Above and below: Catalog pages from Nikolay P. Koshelev and son, St. Petersburg, Russia, circa 1911-1917
The first above features harp guitars with six or seven strings on the neck.
The second (below) is interesting, showing a set of six Italian orchestra mandolin family instruments, with their Russian names and tunings:
OCTAVINO, one octave above MANDOLINE
TERZIA, a fourth above MANDOLINE
MANDOLINE, standard
MANDOLA, one octave above MANDOLINE
LUTA (mandocello), of 8, a fifth below mandoline (also a 10-string version)
LULA (=mandobass), of 8 or 12 strings, a fifth below LUTA


This c.1900 photo of the “Ensemble of Novonikolaevsk town” is from the Museum of Novosibirsk city. The sole harp guitar (3+6) and family of balalaikas are lovely, but Ilya pointed out the rare “gudok” – a bow-balalaika, in the middle of the top row.
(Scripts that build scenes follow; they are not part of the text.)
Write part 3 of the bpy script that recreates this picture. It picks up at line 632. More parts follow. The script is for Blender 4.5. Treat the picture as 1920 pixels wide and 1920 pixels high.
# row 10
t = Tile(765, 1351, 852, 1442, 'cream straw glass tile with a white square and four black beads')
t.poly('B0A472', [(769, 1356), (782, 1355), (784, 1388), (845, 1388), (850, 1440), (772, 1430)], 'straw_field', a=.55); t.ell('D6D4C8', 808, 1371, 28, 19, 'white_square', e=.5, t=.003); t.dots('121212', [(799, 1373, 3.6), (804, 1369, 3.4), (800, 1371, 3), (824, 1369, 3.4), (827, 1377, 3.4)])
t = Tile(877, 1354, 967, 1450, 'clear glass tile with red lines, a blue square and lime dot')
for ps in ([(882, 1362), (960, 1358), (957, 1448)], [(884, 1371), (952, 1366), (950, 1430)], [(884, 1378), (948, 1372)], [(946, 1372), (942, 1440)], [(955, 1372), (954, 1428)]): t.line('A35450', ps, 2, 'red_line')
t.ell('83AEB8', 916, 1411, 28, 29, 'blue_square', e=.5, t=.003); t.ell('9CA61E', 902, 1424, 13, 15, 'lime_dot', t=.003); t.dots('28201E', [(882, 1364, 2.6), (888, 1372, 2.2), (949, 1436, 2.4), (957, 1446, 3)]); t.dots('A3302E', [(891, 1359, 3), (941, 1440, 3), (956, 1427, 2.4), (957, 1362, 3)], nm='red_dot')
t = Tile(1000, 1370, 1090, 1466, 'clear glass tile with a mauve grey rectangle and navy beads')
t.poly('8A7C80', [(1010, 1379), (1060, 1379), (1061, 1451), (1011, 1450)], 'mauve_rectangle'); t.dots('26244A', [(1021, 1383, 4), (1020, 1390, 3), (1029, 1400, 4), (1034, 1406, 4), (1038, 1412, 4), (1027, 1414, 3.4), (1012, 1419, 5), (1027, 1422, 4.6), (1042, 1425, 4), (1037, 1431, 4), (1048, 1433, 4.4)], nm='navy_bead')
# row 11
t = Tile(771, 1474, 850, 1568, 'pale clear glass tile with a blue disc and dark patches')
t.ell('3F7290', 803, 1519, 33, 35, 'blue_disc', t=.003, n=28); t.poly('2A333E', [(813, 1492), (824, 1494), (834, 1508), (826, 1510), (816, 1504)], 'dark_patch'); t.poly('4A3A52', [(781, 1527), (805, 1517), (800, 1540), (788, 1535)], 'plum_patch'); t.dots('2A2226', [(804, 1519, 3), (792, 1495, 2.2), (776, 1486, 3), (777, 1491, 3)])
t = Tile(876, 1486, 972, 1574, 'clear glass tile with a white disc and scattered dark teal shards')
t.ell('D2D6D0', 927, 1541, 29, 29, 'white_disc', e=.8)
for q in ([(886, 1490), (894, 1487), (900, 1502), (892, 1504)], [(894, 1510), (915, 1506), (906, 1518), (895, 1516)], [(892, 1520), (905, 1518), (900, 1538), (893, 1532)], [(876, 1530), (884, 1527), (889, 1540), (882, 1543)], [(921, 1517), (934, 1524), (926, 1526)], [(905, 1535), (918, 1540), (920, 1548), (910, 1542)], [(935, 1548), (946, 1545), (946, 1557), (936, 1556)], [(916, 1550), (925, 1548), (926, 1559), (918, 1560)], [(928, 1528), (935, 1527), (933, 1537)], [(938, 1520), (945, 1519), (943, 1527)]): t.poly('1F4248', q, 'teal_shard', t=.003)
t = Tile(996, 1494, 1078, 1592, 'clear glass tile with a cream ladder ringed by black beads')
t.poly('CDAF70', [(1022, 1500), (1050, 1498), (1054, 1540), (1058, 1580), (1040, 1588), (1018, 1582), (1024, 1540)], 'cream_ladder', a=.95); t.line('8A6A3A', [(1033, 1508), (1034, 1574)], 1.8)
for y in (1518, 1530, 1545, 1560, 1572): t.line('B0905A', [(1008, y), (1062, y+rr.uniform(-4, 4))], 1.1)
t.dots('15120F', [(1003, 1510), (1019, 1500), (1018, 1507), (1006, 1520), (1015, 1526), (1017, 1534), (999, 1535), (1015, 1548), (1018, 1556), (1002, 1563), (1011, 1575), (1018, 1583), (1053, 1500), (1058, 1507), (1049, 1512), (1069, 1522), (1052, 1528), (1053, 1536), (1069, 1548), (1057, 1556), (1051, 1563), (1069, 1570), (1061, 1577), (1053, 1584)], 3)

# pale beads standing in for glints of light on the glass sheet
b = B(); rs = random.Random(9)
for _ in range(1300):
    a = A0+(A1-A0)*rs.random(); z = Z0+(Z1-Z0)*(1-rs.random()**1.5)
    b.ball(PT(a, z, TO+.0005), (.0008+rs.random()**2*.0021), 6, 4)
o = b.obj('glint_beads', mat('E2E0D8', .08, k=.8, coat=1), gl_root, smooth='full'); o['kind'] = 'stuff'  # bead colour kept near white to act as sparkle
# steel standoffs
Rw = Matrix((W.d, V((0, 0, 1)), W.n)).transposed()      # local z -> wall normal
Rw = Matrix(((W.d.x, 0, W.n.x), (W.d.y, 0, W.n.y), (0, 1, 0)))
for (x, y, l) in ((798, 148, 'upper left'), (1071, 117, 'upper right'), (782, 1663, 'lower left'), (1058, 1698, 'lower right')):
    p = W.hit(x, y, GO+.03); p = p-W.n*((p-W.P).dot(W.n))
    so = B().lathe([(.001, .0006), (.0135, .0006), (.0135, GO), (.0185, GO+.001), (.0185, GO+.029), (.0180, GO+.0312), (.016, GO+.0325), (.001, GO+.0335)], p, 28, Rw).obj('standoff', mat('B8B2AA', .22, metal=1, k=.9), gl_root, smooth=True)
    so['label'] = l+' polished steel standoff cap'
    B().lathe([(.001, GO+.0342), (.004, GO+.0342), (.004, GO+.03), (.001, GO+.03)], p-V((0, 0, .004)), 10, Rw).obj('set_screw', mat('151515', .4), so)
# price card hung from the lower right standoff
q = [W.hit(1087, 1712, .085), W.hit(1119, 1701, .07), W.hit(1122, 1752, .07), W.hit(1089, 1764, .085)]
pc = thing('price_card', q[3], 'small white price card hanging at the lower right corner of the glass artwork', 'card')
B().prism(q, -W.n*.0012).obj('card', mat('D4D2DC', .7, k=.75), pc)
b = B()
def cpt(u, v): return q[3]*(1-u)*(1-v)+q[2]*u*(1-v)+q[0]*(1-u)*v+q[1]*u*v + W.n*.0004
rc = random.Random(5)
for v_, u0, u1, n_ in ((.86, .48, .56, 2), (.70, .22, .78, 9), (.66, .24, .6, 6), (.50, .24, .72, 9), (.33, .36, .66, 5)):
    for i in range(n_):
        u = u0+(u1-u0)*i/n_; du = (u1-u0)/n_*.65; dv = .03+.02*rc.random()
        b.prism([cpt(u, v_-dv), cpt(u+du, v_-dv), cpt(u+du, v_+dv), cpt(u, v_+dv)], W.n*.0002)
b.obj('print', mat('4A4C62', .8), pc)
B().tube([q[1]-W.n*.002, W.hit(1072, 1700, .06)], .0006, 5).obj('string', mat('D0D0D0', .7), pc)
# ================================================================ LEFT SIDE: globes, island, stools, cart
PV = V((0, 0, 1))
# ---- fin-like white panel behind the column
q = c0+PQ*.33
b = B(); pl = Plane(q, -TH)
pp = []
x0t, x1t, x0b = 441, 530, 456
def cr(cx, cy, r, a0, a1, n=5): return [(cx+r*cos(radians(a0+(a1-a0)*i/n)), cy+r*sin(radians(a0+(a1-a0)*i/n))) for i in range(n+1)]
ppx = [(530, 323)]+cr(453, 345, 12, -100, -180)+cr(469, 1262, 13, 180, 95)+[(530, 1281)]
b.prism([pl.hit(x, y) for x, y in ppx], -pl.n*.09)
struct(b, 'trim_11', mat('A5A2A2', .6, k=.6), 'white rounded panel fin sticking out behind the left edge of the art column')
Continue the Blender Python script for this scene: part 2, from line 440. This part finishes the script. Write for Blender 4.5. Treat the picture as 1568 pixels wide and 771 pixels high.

Below, an ad for this family in a pre-1917 Russian catalog from the Russian National Museum of Music:

“Bass, alt and proma,” listed as “auxiliary instruments for an orchestra of balalaikas.”

A final image that contains a bass balalaika is purportedly from a Czech ensemble in 1931. They include a German (or Czech?) harp guitar and lute-guitar. The many guitars and mandolins look like typical East European instruments.

And lastly, a bizarre 1933 Russian patent filed in 1929 for a resonant harp guitar-into-Hawaiian guitar or Ukulele. M. D. Snitsarev’s patent description defies full understanding. It looks like the inventor took a standard Russian harp guitar (4+7) and wrapped it in a metal (?) resonating shell, the two pieces held together by the strap attachment. The top piece contains bizarre raised tubes with sound ports. The sub-bass strings are meant only to prolong the sustain (though it appears that they could still be played). The bar (4) is the real point of the invention. Matthew Hill believes it is a “uke mute,” meant to dampen the strings to mimic the sound of a ukulele, while Ilya reads it as a palm “vibrato bar,” to emulate the sound of a steel guitar. Please do let me know if you ever see one of these!